> Exercise task
Exactly repeat the full listing that follows.
####################
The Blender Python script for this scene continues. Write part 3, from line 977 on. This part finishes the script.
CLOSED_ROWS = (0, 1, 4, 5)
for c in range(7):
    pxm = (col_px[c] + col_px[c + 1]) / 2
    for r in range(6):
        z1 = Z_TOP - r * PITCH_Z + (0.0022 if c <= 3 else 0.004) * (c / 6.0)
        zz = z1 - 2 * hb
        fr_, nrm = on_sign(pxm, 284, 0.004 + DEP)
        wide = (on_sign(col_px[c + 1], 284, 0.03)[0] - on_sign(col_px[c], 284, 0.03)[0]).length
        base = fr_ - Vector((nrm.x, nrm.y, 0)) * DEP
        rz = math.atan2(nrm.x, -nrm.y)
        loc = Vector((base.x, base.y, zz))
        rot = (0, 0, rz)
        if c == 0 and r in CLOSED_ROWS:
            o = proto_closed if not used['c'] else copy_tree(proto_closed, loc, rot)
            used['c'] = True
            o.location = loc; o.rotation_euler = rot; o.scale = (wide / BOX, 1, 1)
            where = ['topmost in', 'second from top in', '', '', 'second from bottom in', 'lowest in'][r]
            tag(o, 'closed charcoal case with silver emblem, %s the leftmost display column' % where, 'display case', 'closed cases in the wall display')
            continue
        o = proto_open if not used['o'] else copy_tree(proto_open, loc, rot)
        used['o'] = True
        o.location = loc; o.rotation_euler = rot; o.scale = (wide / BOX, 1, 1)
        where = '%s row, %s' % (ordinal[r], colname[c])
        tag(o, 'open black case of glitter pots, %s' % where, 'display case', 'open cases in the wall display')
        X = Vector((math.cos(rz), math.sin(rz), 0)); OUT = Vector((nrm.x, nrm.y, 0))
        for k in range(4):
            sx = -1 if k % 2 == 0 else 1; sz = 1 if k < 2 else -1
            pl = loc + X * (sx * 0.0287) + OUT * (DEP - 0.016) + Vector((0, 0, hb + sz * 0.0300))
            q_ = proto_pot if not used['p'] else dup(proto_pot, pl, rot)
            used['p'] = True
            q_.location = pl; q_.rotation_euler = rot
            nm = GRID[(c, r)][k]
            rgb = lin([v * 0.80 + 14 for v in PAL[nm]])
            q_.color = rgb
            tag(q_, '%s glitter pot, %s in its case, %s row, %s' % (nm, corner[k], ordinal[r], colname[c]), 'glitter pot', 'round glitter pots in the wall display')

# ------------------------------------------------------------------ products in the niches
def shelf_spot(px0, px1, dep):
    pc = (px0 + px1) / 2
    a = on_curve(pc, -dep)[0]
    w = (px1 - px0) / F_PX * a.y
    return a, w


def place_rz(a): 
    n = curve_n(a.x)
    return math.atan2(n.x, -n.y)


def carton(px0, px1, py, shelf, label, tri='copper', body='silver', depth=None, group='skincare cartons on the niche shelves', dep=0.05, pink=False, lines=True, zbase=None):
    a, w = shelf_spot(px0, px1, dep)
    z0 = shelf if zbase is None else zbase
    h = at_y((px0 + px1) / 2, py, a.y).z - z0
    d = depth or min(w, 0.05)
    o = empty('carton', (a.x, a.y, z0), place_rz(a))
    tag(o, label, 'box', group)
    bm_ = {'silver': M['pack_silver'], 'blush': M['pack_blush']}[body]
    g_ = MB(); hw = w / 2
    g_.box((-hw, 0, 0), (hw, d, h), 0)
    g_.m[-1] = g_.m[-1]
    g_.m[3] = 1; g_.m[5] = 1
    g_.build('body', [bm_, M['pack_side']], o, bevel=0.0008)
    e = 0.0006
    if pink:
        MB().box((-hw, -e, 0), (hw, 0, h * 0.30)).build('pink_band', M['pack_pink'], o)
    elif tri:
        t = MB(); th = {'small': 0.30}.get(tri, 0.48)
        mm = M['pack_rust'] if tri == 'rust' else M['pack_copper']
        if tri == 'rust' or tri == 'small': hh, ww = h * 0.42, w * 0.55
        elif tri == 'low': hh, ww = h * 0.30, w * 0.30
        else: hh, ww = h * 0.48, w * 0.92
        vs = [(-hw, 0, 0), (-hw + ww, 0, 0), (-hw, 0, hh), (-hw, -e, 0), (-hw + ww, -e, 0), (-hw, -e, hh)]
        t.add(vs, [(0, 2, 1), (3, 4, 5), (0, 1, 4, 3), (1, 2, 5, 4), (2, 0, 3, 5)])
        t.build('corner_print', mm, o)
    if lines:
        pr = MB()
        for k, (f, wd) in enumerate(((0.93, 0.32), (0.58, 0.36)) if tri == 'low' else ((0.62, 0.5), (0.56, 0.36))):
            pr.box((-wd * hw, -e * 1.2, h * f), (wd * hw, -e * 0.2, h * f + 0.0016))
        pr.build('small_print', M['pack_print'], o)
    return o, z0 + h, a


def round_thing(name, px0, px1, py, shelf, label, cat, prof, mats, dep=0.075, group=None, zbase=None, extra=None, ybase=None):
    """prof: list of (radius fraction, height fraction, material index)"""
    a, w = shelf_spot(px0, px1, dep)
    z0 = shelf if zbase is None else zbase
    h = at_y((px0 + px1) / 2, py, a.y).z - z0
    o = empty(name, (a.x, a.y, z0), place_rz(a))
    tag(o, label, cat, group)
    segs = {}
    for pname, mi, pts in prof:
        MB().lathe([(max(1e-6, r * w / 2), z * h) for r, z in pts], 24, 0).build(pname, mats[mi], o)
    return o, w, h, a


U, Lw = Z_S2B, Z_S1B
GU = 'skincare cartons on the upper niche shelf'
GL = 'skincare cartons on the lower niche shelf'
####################
> Written reply
The Blender Python script for this scene continues. Write part 3, from line 977 on. This part finishes the script.
CLOSED_ROWS = (0, 1, 4, 5)
for c in range(7):
    pxm = (col_px[c] + col_px[c + 1]) / 2
    for r in range(6):
        z1 = Z_TOP - r * PITCH_Z + (0.0022 if c <= 3 else 0.004) * (c / 6.0)
        zz = z1 - 2 * hb
        fr_, nrm = on_sign(pxm, 284, 0.004 + DEP)
        wide = (on_sign(col_px[c + 1], 284, 0.03)[0] - on_sign(col_px[c], 284, 0.03)[0]).length
        base = fr_ - Vector((nrm.x, nrm.y, 0)) * DEP
        rz = math.atan2(nrm.x, -nrm.y)
        loc = Vector((base.x, base.y, zz))
        rot = (0, 0, rz)
        if c == 0 and r in CLOSED_ROWS:
            o = proto_closed if not used['c'] else copy_tree(proto_closed, loc, rot)
            used['c'] = True
            o.location = loc; o.rotation_euler = rot; o.scale = (wide / BOX, 1, 1)
            where = ['topmost in', 'second from top in', '', '', 'second from bottom in', 'lowest in'][r]
            tag(o, 'closed charcoal case with silver emblem, %s the leftmost display column' % where, 'display case', 'closed cases in the wall display')
            continue
        o = proto_open if not used['o'] else copy_tree(proto_open, loc, rot)
        used['o'] = True
        o.location = loc; o.rotation_euler = rot; o.scale = (wide / BOX, 1, 1)
        where = '%s row, %s' % (ordinal[r], colname[c])
        tag(o, 'open black case of glitter pots, %s' % where, 'display case', 'open cases in the wall display')
        X = Vector((math.cos(rz), math.sin(rz), 0)); OUT = Vector((nrm.x, nrm.y, 0))
        for k in range(4):
            sx = -1 if k % 2 == 0 else 1; sz = 1 if k < 2 else -1
            pl = loc + X * (sx * 0.0287) + OUT * (DEP - 0.016) + Vector((0, 0, hb + sz * 0.0300))
            q_ = proto_pot if not used['p'] else dup(proto_pot, pl, rot)
            used['p'] = True
            q_.location = pl; q_.rotation_euler = rot
            nm = GRID[(c, r)][k]
            rgb = lin([v * 0.80 + 14 for v in PAL[nm]])
            q_.color = rgb
            tag(q_, '%s glitter pot, %s in its case, %s row, %s' % (nm, corner[k], ordinal[r], colname[c]), 'glitter pot', 'round glitter pots in the wall display')

# ------------------------------------------------------------------ products in the niches
def shelf_spot(px0, px1, dep):
    pc = (px0 + px1) / 2
    a = on_curve(pc, -dep)[0]
    w = (px1 - px0) / F_PX * a.y
    return a, w


def place_rz(a): 
    n = curve_n(a.x)
    return math.atan2(n.x, -n.y)


def carton(px0, px1, py, shelf, label, tri='copper', body='silver', depth=None, group='skincare cartons on the niche shelves', dep=0.05, pink=False, lines=True, zbase=None):
    a, w = shelf_spot(px0, px1, dep)
    z0 = shelf if zbase is None else zbase
    h = at_y((px0 + px1) / 2, py, a.y).z - z0
    d = depth or min(w, 0.05)
    o = empty('carton', (a.x, a.y, z0), place_rz(a))
    tag(o, label, 'box', group)
    bm_ = {'silver': M['pack_silver'], 'blush': M['pack_blush']}[body]
    g_ = MB(); hw = w / 2
    g_.box((-hw, 0, 0), (hw, d, h), 0)
    g_.m[-1] = g_.m[-1]
    g_.m[3] = 1; g_.m[5] = 1
    g_.build('body', [bm_, M['pack_side']], o, bevel=0.0008)
    e = 0.0006
    if pink:
        MB().box((-hw, -e, 0), (hw, 0, h * 0.30)).build('pink_band', M['pack_pink'], o)
    elif tri:
        t = MB(); th = {'small': 0.30}.get(tri, 0.48)
        mm = M['pack_rust'] if tri == 'rust' else M['pack_copper']
        if tri == 'rust' or tri == 'small': hh, ww = h * 0.42, w * 0.55
        elif tri == 'low': hh, ww = h * 0.30, w * 0.30
        else: hh, ww = h * 0.48, w * 0.92
        vs = [(-hw, 0, 0), (-hw + ww, 0, 0), (-hw, 0, hh), (-hw, -e, 0), (-hw + ww, -e, 0), (-hw, -e, hh)]
        t.add(vs, [(0, 2, 1), (3, 4, 5), (0, 1, 4, 3), (1, 2, 5, 4), (2, 0, 3, 5)])
        t.build('corner_print', mm, o)
    if lines:
        pr = MB()
        for k, (f, wd) in enumerate(((0.93, 0.32), (0.58, 0.36)) if tri == 'low' else ((0.62, 0.5), (0.56, 0.36))):
            pr.box((-wd * hw, -e * 1.2, h * f), (wd * hw, -e * 0.2, h * f + 0.0016))
        pr.build('small_print', M['pack_print'], o)
    return o, z0 + h, a


def round_thing(name, px0, px1, py, shelf, label, cat, prof, mats, dep=0.075, group=None, zbase=None, extra=None, ybase=None):
    """prof: list of (radius fraction, height fraction, material index)"""
    a, w = shelf_spot(px0, px1, dep)
    z0 = shelf if zbase is None else zbase
    h = at_y((px0 + px1) / 2, py, a.y).z - z0
    o = empty(name, (a.x, a.y, z0), place_rz(a))
    tag(o, label, cat, group)
    segs = {}
    for pname, mi, pts in prof:
        MB().lathe([(max(1e-6, r * w / 2), z * h) for r, z in pts], 24, 0).build(pname, mats[mi], o)
    return o, w, h, a


U, Lw = Z_S2B, Z_S1B
GU = 'skincare cartons on the upper niche shelf'
GL = 'skincare cartons on the lower niche shelf'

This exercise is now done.